# What is asked:
Gather every line in the records below that contains the word "Write".

Scene script records:
※ ※ ※

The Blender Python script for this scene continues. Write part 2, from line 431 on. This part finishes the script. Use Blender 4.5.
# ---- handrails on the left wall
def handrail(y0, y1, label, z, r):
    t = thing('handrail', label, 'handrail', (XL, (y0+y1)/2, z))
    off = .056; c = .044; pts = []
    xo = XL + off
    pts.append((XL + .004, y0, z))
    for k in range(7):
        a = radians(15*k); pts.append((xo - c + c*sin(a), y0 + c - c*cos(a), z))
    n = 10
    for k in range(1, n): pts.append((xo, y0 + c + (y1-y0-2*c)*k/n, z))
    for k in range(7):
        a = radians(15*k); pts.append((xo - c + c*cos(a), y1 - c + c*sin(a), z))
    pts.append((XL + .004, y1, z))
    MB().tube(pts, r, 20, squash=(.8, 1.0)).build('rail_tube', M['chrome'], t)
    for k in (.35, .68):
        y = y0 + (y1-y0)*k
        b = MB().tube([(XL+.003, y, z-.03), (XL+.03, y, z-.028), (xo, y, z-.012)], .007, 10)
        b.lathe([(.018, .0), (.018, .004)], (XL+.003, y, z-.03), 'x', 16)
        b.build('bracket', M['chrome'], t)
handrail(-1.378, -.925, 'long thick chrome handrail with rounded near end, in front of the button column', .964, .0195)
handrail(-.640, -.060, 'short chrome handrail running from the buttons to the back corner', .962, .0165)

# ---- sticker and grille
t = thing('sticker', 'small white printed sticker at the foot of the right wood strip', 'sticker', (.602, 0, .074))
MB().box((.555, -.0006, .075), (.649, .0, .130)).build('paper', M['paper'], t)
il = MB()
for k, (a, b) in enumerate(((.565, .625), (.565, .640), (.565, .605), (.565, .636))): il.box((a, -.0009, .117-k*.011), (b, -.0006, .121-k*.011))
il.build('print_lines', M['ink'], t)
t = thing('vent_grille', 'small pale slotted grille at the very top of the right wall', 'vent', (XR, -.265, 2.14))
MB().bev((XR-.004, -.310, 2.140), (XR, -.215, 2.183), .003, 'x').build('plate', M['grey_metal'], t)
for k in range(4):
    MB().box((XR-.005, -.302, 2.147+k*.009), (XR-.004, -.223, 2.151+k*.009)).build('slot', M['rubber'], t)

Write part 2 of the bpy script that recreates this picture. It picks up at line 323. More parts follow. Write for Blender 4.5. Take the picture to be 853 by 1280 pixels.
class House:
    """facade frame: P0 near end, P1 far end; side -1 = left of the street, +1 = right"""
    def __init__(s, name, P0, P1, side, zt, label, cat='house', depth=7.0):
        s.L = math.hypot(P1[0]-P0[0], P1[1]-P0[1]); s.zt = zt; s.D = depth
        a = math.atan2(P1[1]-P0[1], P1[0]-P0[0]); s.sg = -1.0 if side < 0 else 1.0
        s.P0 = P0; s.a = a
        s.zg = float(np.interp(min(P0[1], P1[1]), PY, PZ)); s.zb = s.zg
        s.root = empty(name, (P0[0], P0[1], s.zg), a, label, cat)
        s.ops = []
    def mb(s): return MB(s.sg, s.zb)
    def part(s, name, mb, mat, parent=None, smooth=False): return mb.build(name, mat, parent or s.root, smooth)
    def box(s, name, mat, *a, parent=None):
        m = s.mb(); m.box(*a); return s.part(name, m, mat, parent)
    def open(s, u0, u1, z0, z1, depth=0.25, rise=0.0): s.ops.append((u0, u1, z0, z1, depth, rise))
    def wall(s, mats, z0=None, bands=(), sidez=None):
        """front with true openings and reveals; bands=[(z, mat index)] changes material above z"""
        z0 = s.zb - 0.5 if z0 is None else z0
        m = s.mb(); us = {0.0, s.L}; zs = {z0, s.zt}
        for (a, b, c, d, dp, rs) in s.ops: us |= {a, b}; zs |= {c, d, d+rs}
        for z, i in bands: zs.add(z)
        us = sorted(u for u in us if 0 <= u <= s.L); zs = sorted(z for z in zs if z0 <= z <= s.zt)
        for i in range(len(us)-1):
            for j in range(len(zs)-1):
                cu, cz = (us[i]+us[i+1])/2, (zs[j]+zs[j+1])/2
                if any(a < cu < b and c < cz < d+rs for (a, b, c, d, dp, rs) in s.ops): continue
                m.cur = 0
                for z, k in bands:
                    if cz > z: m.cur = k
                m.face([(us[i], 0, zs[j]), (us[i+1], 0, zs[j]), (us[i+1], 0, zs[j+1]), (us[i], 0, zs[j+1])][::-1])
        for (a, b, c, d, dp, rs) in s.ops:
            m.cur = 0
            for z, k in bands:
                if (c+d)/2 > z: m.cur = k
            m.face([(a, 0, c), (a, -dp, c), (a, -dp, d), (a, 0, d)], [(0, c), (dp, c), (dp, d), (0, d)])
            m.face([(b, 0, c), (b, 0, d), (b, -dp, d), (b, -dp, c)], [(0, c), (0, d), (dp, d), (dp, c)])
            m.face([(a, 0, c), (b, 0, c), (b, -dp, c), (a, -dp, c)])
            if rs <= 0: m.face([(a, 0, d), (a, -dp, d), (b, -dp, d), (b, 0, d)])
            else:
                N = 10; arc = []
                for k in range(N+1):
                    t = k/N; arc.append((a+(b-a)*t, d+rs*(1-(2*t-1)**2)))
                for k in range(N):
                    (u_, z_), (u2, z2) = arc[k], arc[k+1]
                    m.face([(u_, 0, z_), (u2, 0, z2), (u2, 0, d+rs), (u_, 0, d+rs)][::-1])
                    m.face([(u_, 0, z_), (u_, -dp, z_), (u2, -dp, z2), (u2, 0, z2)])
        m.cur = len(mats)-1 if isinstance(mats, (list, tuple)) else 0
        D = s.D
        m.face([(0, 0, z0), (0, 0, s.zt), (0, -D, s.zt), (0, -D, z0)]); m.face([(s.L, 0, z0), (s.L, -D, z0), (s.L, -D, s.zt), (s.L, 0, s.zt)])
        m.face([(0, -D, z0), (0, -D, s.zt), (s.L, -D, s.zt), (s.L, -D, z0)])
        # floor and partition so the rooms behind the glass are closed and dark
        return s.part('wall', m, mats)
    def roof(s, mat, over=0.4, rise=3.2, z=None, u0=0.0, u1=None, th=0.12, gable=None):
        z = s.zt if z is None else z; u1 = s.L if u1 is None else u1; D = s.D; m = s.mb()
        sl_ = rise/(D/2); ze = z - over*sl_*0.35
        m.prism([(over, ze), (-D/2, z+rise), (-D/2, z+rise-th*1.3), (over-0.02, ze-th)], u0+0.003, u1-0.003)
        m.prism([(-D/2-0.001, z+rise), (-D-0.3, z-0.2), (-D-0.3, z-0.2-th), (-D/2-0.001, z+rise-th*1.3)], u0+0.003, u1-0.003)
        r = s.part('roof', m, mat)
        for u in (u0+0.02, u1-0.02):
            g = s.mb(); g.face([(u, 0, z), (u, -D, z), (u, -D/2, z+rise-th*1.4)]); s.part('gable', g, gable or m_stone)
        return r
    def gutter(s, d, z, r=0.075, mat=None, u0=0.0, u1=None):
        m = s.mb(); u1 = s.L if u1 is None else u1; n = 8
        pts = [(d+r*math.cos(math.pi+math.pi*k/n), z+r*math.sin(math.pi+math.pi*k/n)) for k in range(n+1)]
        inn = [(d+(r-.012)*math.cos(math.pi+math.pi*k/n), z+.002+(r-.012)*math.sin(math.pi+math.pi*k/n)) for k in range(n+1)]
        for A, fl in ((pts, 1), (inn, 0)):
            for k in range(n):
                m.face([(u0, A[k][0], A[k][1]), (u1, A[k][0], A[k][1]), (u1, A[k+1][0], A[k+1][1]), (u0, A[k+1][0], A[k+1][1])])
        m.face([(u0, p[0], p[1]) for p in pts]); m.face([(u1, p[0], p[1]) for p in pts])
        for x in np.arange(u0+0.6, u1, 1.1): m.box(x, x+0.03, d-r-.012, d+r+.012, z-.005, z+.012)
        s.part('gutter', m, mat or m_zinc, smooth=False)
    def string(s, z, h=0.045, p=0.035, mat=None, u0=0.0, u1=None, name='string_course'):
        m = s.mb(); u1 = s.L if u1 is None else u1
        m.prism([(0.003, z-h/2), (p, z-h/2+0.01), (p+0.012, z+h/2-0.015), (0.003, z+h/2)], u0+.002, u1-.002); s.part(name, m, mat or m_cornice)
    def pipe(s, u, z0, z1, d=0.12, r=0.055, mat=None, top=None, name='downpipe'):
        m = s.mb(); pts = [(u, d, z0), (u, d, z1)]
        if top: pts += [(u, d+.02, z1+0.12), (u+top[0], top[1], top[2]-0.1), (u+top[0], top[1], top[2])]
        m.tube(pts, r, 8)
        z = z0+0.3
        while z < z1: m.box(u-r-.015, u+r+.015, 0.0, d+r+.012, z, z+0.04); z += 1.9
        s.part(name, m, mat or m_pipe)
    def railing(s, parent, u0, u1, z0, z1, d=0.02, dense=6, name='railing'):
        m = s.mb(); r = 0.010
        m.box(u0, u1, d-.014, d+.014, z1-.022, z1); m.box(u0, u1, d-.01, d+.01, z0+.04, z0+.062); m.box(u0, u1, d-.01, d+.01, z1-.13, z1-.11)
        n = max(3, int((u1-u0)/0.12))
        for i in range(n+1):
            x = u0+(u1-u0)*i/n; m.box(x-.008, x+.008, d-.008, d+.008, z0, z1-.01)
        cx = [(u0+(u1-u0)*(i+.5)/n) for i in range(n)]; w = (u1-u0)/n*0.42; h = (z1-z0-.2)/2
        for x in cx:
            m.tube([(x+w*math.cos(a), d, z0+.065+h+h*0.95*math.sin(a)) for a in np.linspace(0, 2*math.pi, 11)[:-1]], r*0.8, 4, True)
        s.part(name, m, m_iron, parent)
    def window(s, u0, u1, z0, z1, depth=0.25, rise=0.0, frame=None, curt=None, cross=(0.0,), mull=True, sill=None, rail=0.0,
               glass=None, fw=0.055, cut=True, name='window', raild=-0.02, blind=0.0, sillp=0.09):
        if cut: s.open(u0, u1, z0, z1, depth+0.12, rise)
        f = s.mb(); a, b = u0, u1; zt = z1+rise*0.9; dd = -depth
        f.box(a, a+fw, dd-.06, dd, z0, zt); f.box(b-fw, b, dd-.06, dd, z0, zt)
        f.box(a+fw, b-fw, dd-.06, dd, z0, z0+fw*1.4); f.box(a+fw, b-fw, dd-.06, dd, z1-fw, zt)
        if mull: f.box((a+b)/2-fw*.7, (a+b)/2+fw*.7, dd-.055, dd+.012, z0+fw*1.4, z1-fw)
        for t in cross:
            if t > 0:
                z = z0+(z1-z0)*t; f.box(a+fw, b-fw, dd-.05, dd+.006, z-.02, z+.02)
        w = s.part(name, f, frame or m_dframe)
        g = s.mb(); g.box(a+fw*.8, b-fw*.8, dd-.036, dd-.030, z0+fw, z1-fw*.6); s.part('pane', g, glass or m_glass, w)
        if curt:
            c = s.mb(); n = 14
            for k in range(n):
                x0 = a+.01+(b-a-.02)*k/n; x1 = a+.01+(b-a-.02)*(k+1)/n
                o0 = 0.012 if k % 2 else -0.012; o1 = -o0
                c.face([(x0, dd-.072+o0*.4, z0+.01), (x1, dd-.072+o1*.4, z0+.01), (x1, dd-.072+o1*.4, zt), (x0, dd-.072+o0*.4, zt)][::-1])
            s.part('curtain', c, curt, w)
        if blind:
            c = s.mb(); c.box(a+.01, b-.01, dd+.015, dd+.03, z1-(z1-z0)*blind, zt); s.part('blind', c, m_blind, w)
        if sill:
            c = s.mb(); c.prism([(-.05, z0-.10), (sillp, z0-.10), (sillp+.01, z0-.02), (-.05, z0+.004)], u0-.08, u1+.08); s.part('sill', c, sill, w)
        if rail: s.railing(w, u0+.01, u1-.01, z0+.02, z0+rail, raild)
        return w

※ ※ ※

# Result for this exercise:
The Blender Python script for this scene continues. Write part 2, from line 431 on. This part finishes the script. Use Blender 4.5.
Write part 2 of the bpy script that recreates this picture. It picks up at line 323. More parts follow. Write for Blender 4.5. Take the picture to be 853 by 1280 pixels.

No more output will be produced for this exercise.